Eine ursprünglich für Sonntag geplante Kundgebung auf dem Roxy-Platz in Kairo wurde von den Muslimbrüdern „aus Sicherheitsgründen“ abgesagt. Auf den Dächern der umliegenden Häuser seien „Schläger und Scharfschützen“ gesichtet worden, hieß es. Eine Kundgebung vor dem Verfassungsgericht fiel nach Angaben des staatlichen Fernsehens aus, weil die Sicherheitskräfte die Straßen rund um das Gebäude weiträumig abgesperrt hatten.

In anderen Stadtvierteln von Kairo und in mehreren Provinzstädten fanden unterdessen Protestmärsche der Anhänger von Ex-Präsident Mohammed Mursi statt, den das Militär am 3. Juli abgesetzt hatte. In der Provinz Al-Buheira kam es zu Gewalt zwischen Anhängern und Gegnern von Ex-Präsident Mohammed Mursi.
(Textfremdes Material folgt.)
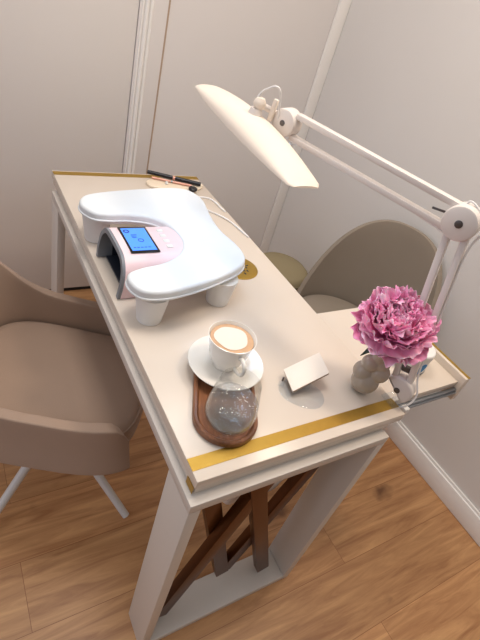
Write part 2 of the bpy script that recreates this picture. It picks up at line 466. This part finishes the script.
bmesh.ops.translate(bk, vec=(.008, 0, 0), verts=[v for v in r_['geom'] if isinstance(v, bmesh.types.BMVert)])
bmesh.ops.recalc_face_normals(bk, faces=bk.faces[:])
obj('back_plate', bk, M['pink'], nl, smooth=False)
obj('base_plate', box(.034, .205, .513, .677, .7805, .787, .001), M['dark'], nl)
obj('opening_edge_line', box(.15, .154, .513, .677, .805, .809), M['steel'], nl, smooth=False)  # added strip for the light line at the opening's back edge
s = obj('screen', box(.046, .118, .537, .652, .8842, .8858, .0005), M['bezel'], nl, label='black framed touch screen')
obj('display', box(.0515, .1125, .545, .644, .8859, .8864), M['screen'], s, smooth=False)
obj('dial_icon', lathe([(.0055, 0), (.0075, 0), (.0075, .0003), (.0055, .0003)], 20, (.086, .588, .8865), closed=True), M['glyph'], s)
for k in range(3): obj('text_line', box(.068, .083-.002*k, .612-.006*k, .614-.006*k, .8865, .8868), M['glyph'], s, smooth=False)
for k in range(5): obj('tick_mark', box(.058+.009*k, .064+.009*k, .556, .5585, .8865, .8868), M['glyph'], s, smooth=False)
obj('ring_icon', lathe([(.004, 0), (.008, 0), (.008, .0003), (.004, .0003)], 20, (.062, .630, .8865), closed=True), M['glyph'], s)
for k in range(4):
    obj('button', box(.142, .158, .553+.024*k, .566+.024*k, .8842, .8862, .0008), M['plastic'], nl)

# ------------------------------------------------------------------ cables on the table
def cable(pts, r, label, nm='power_cable'):
    p = spline(pts, 8)
    return solo(nm, tube(p, r, 8), M['cable'], tuple(pts[0][:2])+(H,), label, 'cable', 'white cables behind the hand rest')
cz = H+.0035
cable([(.362, .990, cz), (.40, 1.0, cz), (.445, 1.015, cz), (.488, 1.008, cz), (.503, .975, cz), (.505, .935, cz), (.510, .91, cz)], .003, 'short white cable curling at the far right edge of the tabletop')
cable([(.34, .915, cz), (.39, .93, cz), (.437, .925, cz), (.475, .885, cz), (.497, .840, cz), (.506, .79, cz), (.5135, .745, cz)], .003, 'longer white cable running along the table edge beside the hand rest')

# ------------------------------------------------------------------ dish, pens
el = [(.400+.108*math.cos(2*PI*i/48), 1.103+.05*math.sin(2*PI*i/48)) for i in range(48)]
solo('trinket_dish', prism(el, H+.0005, H+.009, .003, 3), M['cream'], (.4, 1.103, H), 'flat oval cream dish holding pens at the far end of the table', 'dish')
def pen(p, q, r, m, nm, label, band):
    p, q = V(p), V(q)
    t_ = thing(nm, label, 'pen', p)
    a = tube([p, p.lerp(q, .47)], r*.96, 14); obj('barrel', a, m, t_)
    obj('band', tube([p.lerp(q, .472), p.lerp(q, .515)], r*.9, 14), band, t_)
    obj('cap', tube([p.lerp(q, .517), p.lerp(q, .98), q], r, 14), m, t_)
pen((.318, 1.172, .7978), (.490, 1.083, .7978), .0075, M['pen'], 'marker_pen', 'thick black pen lying across the cream dish', M['rose'])
pen((.322, 1.135, .794), (.452, 1.078, .794), .0042, M['rose'], 'eyeliner_pen', 'slim rose-coloured pen lying beside the black pen', M['steel'])
solo('bottle_cap', lathe([(0, 0), (.013, 0), (.0155, .003), (.0155, .008), (.012, .011), (0, .0115)], 24, (.446, 1.052, H+.0095)), M['pen'], (.446, 1.052, H+.0095), 'small black round cap at the near rim of the cream dish', 'cap')
solo('plastic_bead', lathe([(0, 0), (.005, .001), (.006, .005), (.0045, .010), (0, .0115)], 16, (.362, 1.094, H+.0095)), M['plastic'], (.362, 1.094, H+.0095), 'tiny white bead-like pot on the cream dish below the pens', 'pot')

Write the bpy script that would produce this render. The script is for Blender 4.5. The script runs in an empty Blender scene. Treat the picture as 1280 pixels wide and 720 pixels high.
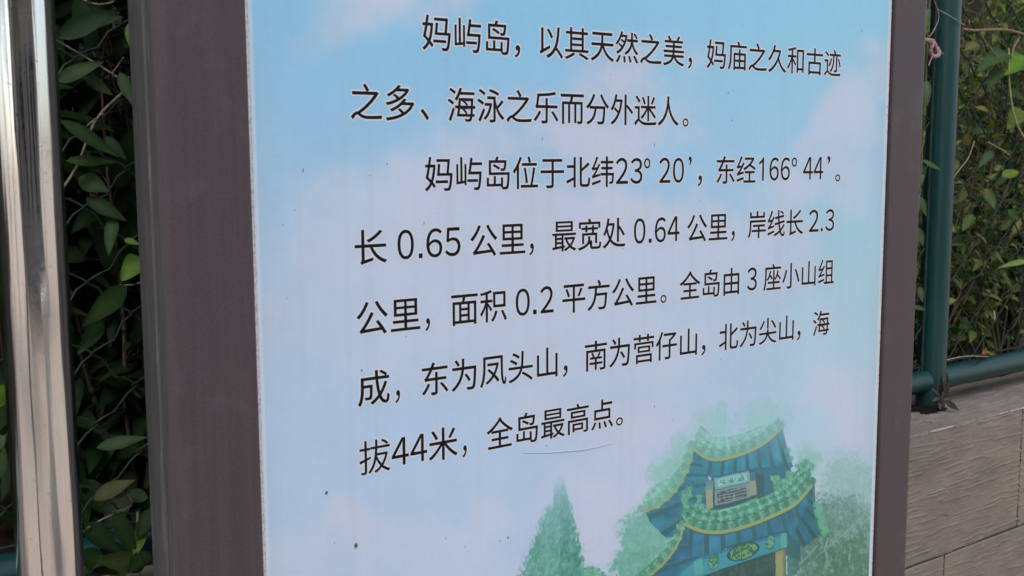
import bpy, math, random
import numpy as np
from mathutils import Vector, Matrix

# ------------------------------------------------------------------ camera, sky, sun, exposure
S = bpy.context.scene
C = bpy.context.scene.collection
ZO = 1.329                                        # height of the board's reference line above the paving
# camera axes measured from the photograph (X = along the board, Y = away through it, Z = up)
H = np.array([0.80655913, -0.07332356, 0.58658846])
V = np.array([0.0051635, 0.99311385, 0.11703941])
N = np.array([-0.59113087, -0.09137036, 0.80138365])
F = 1360.0
CAM = np.array([-0.41263498, -0.983747, ZO + 0.12097423])

cam_d = bpy.data.cameras.new("camera")
cam = bpy.data.objects.new("camera", cam_d)
C.objects.link(cam)
cam_d.sensor_width = 36.0
cam_d.lens = F / 1280.0 * 36.0
cam_d.clip_start = 0.02
cam_d.clip_end = 500
cam_d.dof.use_dof = True
cam_d.dof.focus_distance = 1.42
cam_d.dof.aperture_fstop = 12.5
right = Vector((H[0], N[0], -V[0]))
up = Vector((-H[1], -N[1], V[1]))
back = Vector((-H[2], -N[2], V[2]))
M = Matrix((right, up, back)).transposed().to_4x4()
M.translation = Vector(CAM)
cam.matrix_world = M
S.camera = cam

SUN_DIR = Vector((-0.45, -0.70, 1.0)).normalized()      # towards the sun
w = bpy.data.worlds.new("World")
S.world = w
w.use_nodes = True
nt = w.node_tree
bg = nt.nodes["Background"]
sky = nt.nodes.new("ShaderNodeTexSky")
sky.sky_type = 'NISHITA'
sky.sun_disc = False
sky.sun_elevation = math.asin(SUN_DIR.z)
sky.sun_rotation = math.atan2(SUN_DIR.x, SUN_DIR.y)
sky.air_density = 1.0
sky.dust_density = 1.5
sky.ozone_density = 1.0
hs = nt.nodes.new("ShaderNodeHueSaturation")
hs.inputs["Saturation"].default_value = 0.5
nt.links.new(sky.outputs[0], hs.inputs["Color"])
nt.links.new(hs.outputs[0], bg.inputs[0])
bg.inputs[1].default_value = 0.14
sd = bpy.data.lights.new("sun", 'SUN')
sd.energy = 1.0
sd.angle = math.radians(25)
sd.color = (1.0, 0.97, 0.93)
sun = bpy.data.objects.new("sun", sd)
sun.rotation_euler = SUN_DIR.to_track_quat('Z', 'Y').to_euler()
sun.location = (0, -3, 6)
C.objects.link(sun)
S.view_settings.view_transform = 'Standard'
S.view_settings.look = 'None'
S.view_settings.gamma = 1.0
S.view_settings.exposure = 0.62
S.view_settings.use_curve_mapping = False

K = np.array([0.95, 0.95, 0.95])        # how brightly a white card shows in this light: turns display colours into paint colours

# ------------------------------------------------------------------ helpers
rnd = random.Random(7)


def at(px, py, Y):
    """World point seen at pixel (px,py) of the 1280x720 photograph, at depth Y."""
    r = np.array([(px - 640) / F, (py - 360) / F, 1.0])
    d = np.array([r @ H, r @ N, -(r @ V)])
    t = (Y - CAM[1]) / d[1]
    return Vector(CAM + d * t)


def pix(X, Y, Z):
    """Pixel of a world point (arrays allowed)."""
    dx, dy, dz = X - CAM[0], Y - CAM[1], Z - CAM[2]
    c = [dx * H[i] + dy * N[i] - dz * V[i] for i in range(3)]
    return 640 + F * c[0] / c[2], 360 + F * c[1] / c[2]


def lin(c):
    return tuple((v / 255 / 12.92) if v / 255 <= 0.04045 else ((v / 255 + 0.055) / 1.055) ** 2.4 for v in c)


def lin_np(a):
    a = np.clip(a, 0, 255) / 255.0
    return np.where(a <= 0.04045, a / 12.92, ((a + 0.055) / 1.055) ** 2.4)


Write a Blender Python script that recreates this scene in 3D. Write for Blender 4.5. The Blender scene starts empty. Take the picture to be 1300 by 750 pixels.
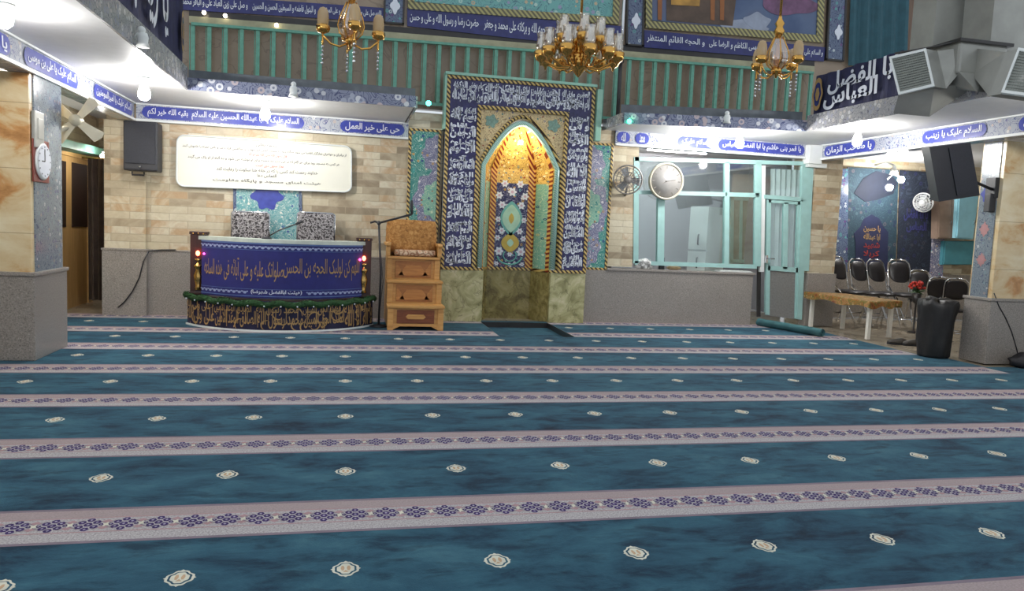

Merkel will Stopp der Waffenexporte nach Ägypten prüfen

Bundeskanzlerin Angela Merkel (CDU) will angesichts der Gewalt in Ägypten einen Stopp der Waffenexporte in das Land prüfen. „Wir werden die Situation neu bewerten müssen“, sagte sie am Sonntag im ZDF. Eine Beschränkung der Waffenexporte sei ein denkbarer Weg, der dortigen Regierung deutlich zu machen, „dass Gewalt nicht akzeptabel ist“.

Die Botschafter der 28 EU-Staaten beraten an diesem Montag in Brüssel über eine europäische Reaktion auf das Blutvergießen. „Die Gewalt und das Töten in den vergangenen Tagen können weder gerechtfertigt noch stillschweigend geduldet werden“, heißt es in einer gemeinsamen Erklärung des EU-Ratsvorsitzenden Herman Van Rompuy und des EU-Kommissionschefs José Manuel Barroso.

Außenminister Guido Westerwelle (FDP) habe ein ernstes Gespräch mit seinem ägyptischen Amtskollegen Nabil Fahmi geführt und an die Regierung appelliert, den Weg zu einer politischen Lösung nicht zu verbauen, sagte eine Sprecherin des Auswärtigen Amtes.

Die Regierung in Kairo reagierte trotzig auf diese Appelle. Außenminister Fahmi sagte, seine Regierung habe die Aufgabe, Recht und Ordnung durchzusetzen. Davon werde sie sich auch durch die Streichung von Entwicklungshilfeprojekten nicht abbringen lassen. Mehrere EU-Staaten, darunter auch Deutschland, haben bereits Finanzhilfen für staatliche Entwicklungsprojekte auf Eis gelegt.

Die Regierung drohte, mit eiserner Faust gegen Terroristen vorzugehen. Der Vorsitzende der Übergangsregierung, Hasim al-Biblawi, schlug vor, die Muslimbrüder verbieten zu lassen. Die Muslimbruderschaft war während der Amtszeit des 2011 gestürzten Präsidenten Husni Mubarak offiziell verboten.

Seit der Räumung von zwei Protestlagern der Islamisten am Mittwoch sind nach offiziellen Angaben mindestens 750 Menschen Opfer der Gewalt geworden, darunter 57 Polizisten.

Der Armeechef, General Abdelfattah al-Sisi, forderte die Muslimbrüder auf, ihren Protest aufzugeben. Stattdessen sollten sie sich wieder am politischen Prozess beteiligen. Gleichzeitig drohte Al-Sisi, die Sicherheitskräfte würden nicht schweigend zuschauen, wie die Entwicklung des Landes von den Anhängern Mursis sabotiert werde. „Ägypten hat Platz für alle“, sagte Al-Sisi, „ich rufe Euch auf, eure Position noch einmal zu überdenken“.